Sri Lanka’s Rice Imports in Turmoil Amid State Controls and Shipping Delays

Sri Lanka’s rice importers have been forced to cancel significant orders due to a combination of stringent state controls, a narrow import window, and adverse weather conditions in India, industry sources revealed. The situation highlights the ongoing challenges faced by the nation’s trade and food supply systems.

The government’s recent decision to lift food import licensing requirements, in place since the Rajapaksa administration, was expected to provide some relief. However, the temporary suspension—which lasts only until December 20—has proven too restrictive for many importers.

“The timeframe is simply insufficient,” a trade source explained. “Severe weather in Tamil Nadu delayed shipping schedules, making it impossible to meet the deadline.”

The uncertainty surrounding re-export requirements for delayed shipments further compounded the risks, forcing numerous importers to cancel their orders altogether.

Adding to the burden are steep import taxes and government-imposed price controls. A tax of 65 rupees per kilogram—equivalent to approximately $220 per tonne—has kept prices nearly 50% higher than global averages, where export prices hover around $450 per tonne. Price controls, reintroduced in recent years, have further increased risks for traders and discouraged imports.

The Consumer Affairs Authority’s history of price regulations has already disrupted several essential sectors, including poultry and eggs, creating persistent shortages.

Price controls were abandoned in Sri Lanka in 1978 as part of liberalization efforts, but their resurgence has brought back market distortions. Critics argue that these measures benefit politically connected producer lobbies, fostering oligopolies in essential commodities such as food and housing. Locally, these protected groups are often referred to as “mafias” due to their outsized influence on the market.

Sri Lanka’s restrictive trade policies stand in stark contrast to global trends, where open markets and competitive pricing dominate. The combination of high taxes, licensing, and price controls has not only stifled trade but also exacerbated the cost of living for ordinary Sri Lankans.

As December 20 looms, the government’s approach to addressing these issues will be critical.
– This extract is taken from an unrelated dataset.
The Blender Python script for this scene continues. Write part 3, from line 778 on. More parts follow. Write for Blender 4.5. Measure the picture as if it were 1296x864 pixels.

Failure to act decisively risks prolonging shortages, raising prices further, and eroding public confidence in the country’s economic management.

For now, Sri Lanka’s rice importers are left grappling with the fallout of policies that seem to hinder rather than help the nation’s food security. The cancellation of rice orders amid these challenges serves as a stark reminder of the need for more pragmatic and trader-friendly solutions.